A standing criticism of DARE is that the program takes police officers off the streets and places them in the classroom, with dubious results. The Chicago Tribune reported (1-26-03) that the city of Chicago Ridge "dropped DARE last year after 13 years, because there was no corresponding decrease in drug arrests in the community." Police Chief Tim Balderman told the Tribune that the city had in fact had "an increase in arrests, all DARE graduates."
"I can't tell you how many kids told me DARE introduced them to drugs," Balderman explained. "The problem with DARE, other than that it's a multimillion dollar conglomerate in the business of selling T-shirts, is that it takes the burden off parents to raise their kids."
But DARE is not likely to disappear altogether any time soon. The DARE organization began a partnership with the University of Akron, Ohio in 2001 to re-evaluate the program, and a new version of the program will be introduced in six cities next fall. The new DARE will be shortened from 17 weeks to 10, and will target older children instead of 5th- and 6th-graders.

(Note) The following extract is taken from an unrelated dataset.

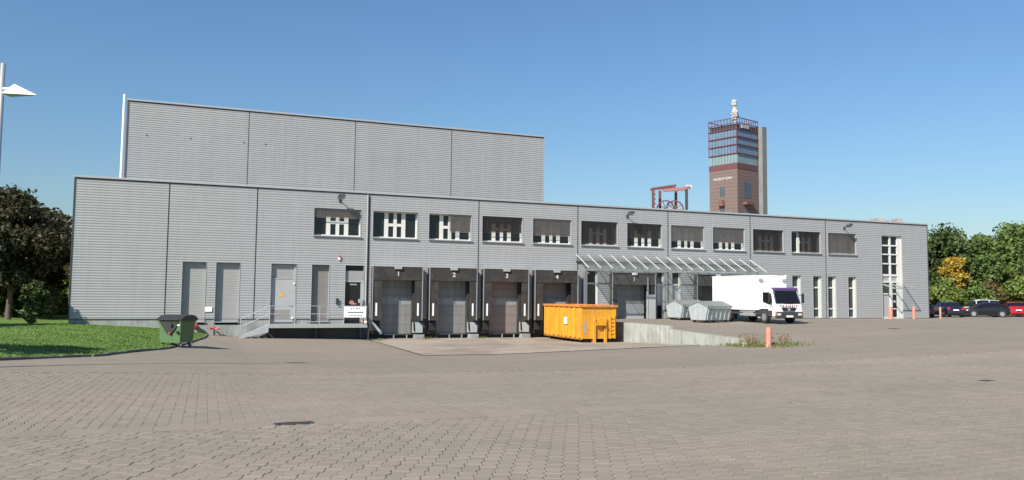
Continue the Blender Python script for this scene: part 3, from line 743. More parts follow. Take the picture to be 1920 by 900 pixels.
MB().box(-.68, .68, -.03, .0, -.34, .34, .005).build('panel', M_white, t)
b = MB()
for xx, wd in ((-.28, .07), (-.12, .05), (.05, .1), (.2, .07)): b.box(xx, xx+wd, -.034, -.031, .2, .25)
b.box(-.45, .5, -.034, -.031, -.05, .0)
for k in range(9): b.box(-.36+k*.09, -.3+k*.09, -.034, -.031, -.24, -.2)
b.build('lettering', M_ink, t)
t = tag(empty('ball_marker', (PXb-.1, PYf-.06, PZ+.14)), 'small white ball with red band at the platform corner', 'marker')
MB().sphere((0, 0, 0), .09).build('ball', M_white, t); MB().sphere((-.2, .02, .02), .09).build('red_ball', mat('faded_red', (.45, .16, .14), .6), t)

# hose couplings by the lawn
def coupling(x, y, z, label, r, s):
    t = tag(empty('hose_coupling', (x, y, z)), label, 'hose coupling')
    b = MB(); b.tube((0, .12, 0), (0, -.12, 0), r*.7, n=14); b.build('pipe', M_dsteel, t)
    b = MB(); b.tube((0, -.1, 0), (0, -.26, 0), r, n=16); b.sphere((0, -.24, 0), r*.92, 14, sc=(1, .5, 1)); b.build('cap', M_red, t)
    for a in (0, 2.1, 4.2): MB().box(r*math.cos(a)-.03, r*math.cos(a)+.03, -.24, -.14, r*math.sin(a)-.03, r*math.sin(a)+.03).build('lug', M_red, t)
    if s:
        MB().tube((0, 0, -r), (0, 0, -.6), .05).build('standpipe', M_dsteel, t)
coupling(-10.25, -.15, -.42, 'large round red hose coupling cap on the concrete base beside the green bin', .2, False)
t = tag(empty('hydrant', (-9.15, -.35, zg(-9.15, -.35))), 'small dark hydrant with red twin caps at the foot of the concrete base', 'hydrant')
MB().tube((0, 0, 0), (0, 0, .42), .06, .05).build('body', M_dsteel, t)
for s in (-1, 1):
    MB().tube((0, 0, .36), (s*.2, -.06, .42), .045).build('outlet', M_red, t); MB().tube((s*.18, -.05, .415), (s*.27, -.08, .43), .075, n=12).build('cap', M_red, t)
MB().tube((-.02, 0, .42), (-.02, 0, .55), .05).build('bonnet', M_red, t)
MB().tube((.1, -.05, .25), (.38, -.1, .02), .045).build('hose', M_dsteel, t)

# ------------------------------------------------------------ retaining wall of the dock trough
rw = tag(empty('retaining_wall', (0, 0, 0)), 'pale board-marked concrete retaining wall beside the orange container', 'wall')
yy = [0, -1.5, -3, -4.5, -5.8, -7.2, -8.5, -9.9, -11.25, -12.6, -14, -15.3, -16.6, -17.7]
for k, (a, c) in enumerate(zip(yy, yy[1:])):
    tp = lambda y: (-.07 if y > -11.26 else lin(y, [-18.6, -17.4, -11.26], [-.62, -.46, -.27]))
    e = 1e-3 if k != 8 else .02
    t0, t1 = (-.07, -.07) if c >= -11.25 else (tp(min(a, -11.27)), tp(c))
    X0 = 15.38+random.uniform(0, .012)
    b = MB(); b.prism([(a-.012, -1.7), (a-.012, t0), (c+.012, t1), (c+.012, -1.7)], 'x', X0, 15.68)
    b.build('wall_panel', M_wallw, rw)
b = MB(); b.box(15.42, 15.66, -17.68, 0, -1.7, -.66); b.build('joint_filler', M_core, rw)

# ------------------------------------------------------------ bollards
def bollard(x, y, h, r, label, tilt=0):
    t = tag(empty('bollard', (x, y, zg(x, y)-.02)), label, 'bollard', 'faded orange bollards'); t.rotation_euler = (0, tilt, 0)
    MB().tube((0, 0, 0), (0, 0, h), r, n=18).build('post', M_boll, t, False)
    b = MB(); b.sphere((0, 0, h), r*.985, 16, sc=(1, 1, .35)); b.build('cap', M_boll, t, True)
    MB().tube((0, 0, h*.8), (0, 0, h*.88), r*1.02, n=18).build('band', mat('bollard_band', (.62, .26, .20), .6, var=.2), t)
bollard(15.2, -20.2, .9, .135, 'thick faded orange bollard among weeds at the end of the concrete wall', .03)
bollard(43.3, -1.0, 1.0, .17, 'pale orange bollard directly before the entrance door')
bollard(45.75, -1.1, 1.02, .11, 'orange bollard just right of the entrance')
bollard(49.6, -.4, 1.0, .085, 'slim pale pink bollard at the right corner of the warehouse, before the cars')

# weeds at the wall end
def weeds(name, pts, label, m, n, hmax):
    V, F = [], []
    for k in range(n):
        cx, cy, sx, sy, hh = pts[k % len(pts)]
        x, y = rng.normal(cx, sx), rng.normal(cy, sy); z = zg(x, y)-.01; h = hh*rng.uniform(.4, 1.0); a = rng.uniform(0, 6.28); wd = rng.uniform(.008, .02)
        lx, ly_ = rng.normal(0, .35*h, 2); dx, dy = math.cos(a)*wd, math.sin(a)*wd; i = len(V)
        V += [(x-dx, y-dy, z), (x+dx, y+dy, z), (x+lx*.4+dx*.8, y+ly_*.4+dy*.8, z+h*.6), (x+lx*.4-dx*.8, y+ly_*.4-dy*.8, z+h*.6), (x+lx, y+ly_, z+h)]
        F += [(i, i+1, i+2, i+3), (i+3, i+2, i+4)]
        if h > .3:
            for q_ in range(7):
                c = Vector((x+lx*.8+rng.normal(0, .07), y+ly_*.8+rng.normal(0, .07), z+h*rng.uniform(.5, 1.05))); s = rng.uniform(.02, .045); i = len(V); d1 = Vector(rng.normal(0, 1, 3)).normalized()*s; d2 = Vector(rng.normal(0, 1, 3)).normalized()*s
                V += [tuple(c-d1), tuple(c+d2), tuple(c+d1), tuple(c-d2)]; F.append((i, i+1, i+2, i+3))
    tag(pyobj(name, V, F, m), label, 'weeds', kind='stuff')
M_weed = mat('weed_green', (.11, .13, .03), .8, var=.3, rnd=.35, scale=3)
M_weedb = mat('weed_brown', (.17, .12, .055), .85, var=.3, rnd=.4, scale=3)
weeds('weeds', [(15.2, -18.8, .3, .4, .25), (15.9, -20.9, .5, .3, .26), (15.2, -19.9, .3, .3, .25), (15.2, -17.8, .15, .6, .22)], 'low green weeds growing round the orange bollard', M_weed, 650, .3)
weeds('dry_weeds', [(15.3, -18.9, .2, .25, .7), (15.9, -20.5, .2, .2, .6), (15.5, -17.4, .1, .4, .35)], 'dry brown seed stalks beside the orange bollard', M_weedb, 80, .7)
weeds('joint_weeds', [(15.28, -14, .05, 3, .12), (3.9, -.4, .25, .25, .22), (7.6, -.5, .2, .2, .2), (0.3, -2.0, .3, .5, .12), (-8, -.25, 1.2, .1, .1), (4.0, -14.45, 3.5, .04, .05), (11.0, -14.4, 3, .05, .06), (-.05, -8, .04, 4, .06)], 'small weeds along the foot of the dock walls', M_weed, 900, .2)
t = tag(empty('concrete_kerb_block', (15.5, -18.3, zg(15.5, -18.3))), 'small broken pale concrete block in the weeds', 'block')
MB().box(-.5, .5, -.12, .12, -.05, .16, .03).build('block', M_wallw, t); t.rotation_euler = (.05, .06, .5)

# ------------------------------------------------------------ orange roll-off container
ct = tag(empty('roll_off_container', (13.33, -3.6, zg(13.6, -4)+.03), math.radians(0)), 'orange open-top roll-off container standing in front of dock four', 'container')
L2, W2, z0, z1 = 2.95, 1.19, .2, 2.3
b = MB()
b.box(-W2, W2, -L2, L2, z0, z0+.06)
b.box(-W2, -W2+.04, -L2, L2, z0, z1); b.box(W2-.04, W2, -L2, L2, z0, z1); b.box(-W2+.04, W2-.04, -L2, -L2+.04, z0, z1); b.box(-W2+.04, W2-.04, L2-.04, L2, z0, z1)
b.build('body', M_orange, ct)
for k in range(8):
    Y = -L2+.2+k*(2*L2-.4)/7
    for s in (-1, 1): MB().box(min(s*W2, s*(W2+.07)), max(s*W2, s*(W2+.07)), Y-.05, Y+.05, z0+.12, z1-.08, .012).build('rib', M_orange, ct)
b = MB()
for s in (-1, 1): b.box(min(s*(W2-.05), s*(W2+.1)), max(s*(W2-.05), s*(W2+.1)), -L2-.06, L2+.06, z1-.08, z1+.06, .012)
b.box(-W2-.1, W2+.1, -L2-.1, -L2+.06, z1-.085, z1+.055, .012); b.box(-W2-.1, W2+.1, L2-.06, L2+.1, z1-.085, z1+.055, .012)
b.build('top_rim', mat('rim_rusty_orange', (.52, .20, .05), .7, var=.3, scale=5), ct)
for k in range(9):
    Y = -L2+.3+k*(2*L2-.6)/8
    MB().prism([(-W2-.06, z0+.16), (-W2-.02, z0-.04), (-W2+.5, z0-.02), (-W2+.5, z0+.0)], 'y', Y-.05, Y+.05).build('floor_bearer', M_rust, ct)
for s in (-.45, .45): MB().box(s-.07, s+.07, -L2+.02, L2, .05, z0).build('runner', M_rust, ct)
for s in (-1, 1):
    for Y in (-L2+.25, L2-.3): MB().tube((s*.75-.1, Y, .1), (s*.75+.1, Y, .1), .1, n=12).build('roller', M_dsteel, ct)
for s in (-.36, .40):
    MB().box(s-.09, s+.09, -L2-.12, -L2-.005, -.02, z0+1.35, .015).build('front_pillar', M_orange, ct)
b = MB(); 
for k in range(6):
    a0, a1 = math.pi*k/6, math.pi*(k+1)/6
    b.tube((.02+.3*math.cos(a0), -L2-.22, z0+1.02+.28*math.sin(a0)), (.02+.3*math.cos(a1), -L2-.22, z0+1.02+.28*math.sin(a1)), .03)
b.box(-.32, .36, -L2-.26, -L2-.05, z0+.9, z0+1.0); b.build('hook_bar', M_orange, ct)
for k in range(6): MB().box(.78, 1.06, -L2-.06, -L2-.005, z0+.12+k*.24, z0+.17+k*.24).build('ladder_rung', M_orange, ct)
MB().box(.74, .79, -L2-.06, -L2-.005, z0+.05, z0+1.5).build('ladder_rail', M_orange, ct); MB().box(1.05, 1.1, -L2-.06, -L2-.005, z0+.05, z0+1.5).build('ladder_rail', M_orange, ct)
MB().box(-W2-.075, -W2-.07, -.95, -.45, z0+.9, z0+1.35).build('label_plate', M_white, ct)
MB().box(-1.08, -.92, -L2-.012, -L2-.002, z0+.35, z0+1.1).build('number_plate', M_steel, ct)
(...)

David Nott, president of the Los Angeles-based think tank, the Reason Foundation, editorialized last month in the Orange County Register that DARE's "in-house assessment won't be complete until 2006 - meaning millions more in taxpayer money will flow into the program in the interim. Furthermore, while select students in six cities may get a new lesson from DARE, the vast majority of kids continue to receive the same old tired message - a message that has proven to be completely useless."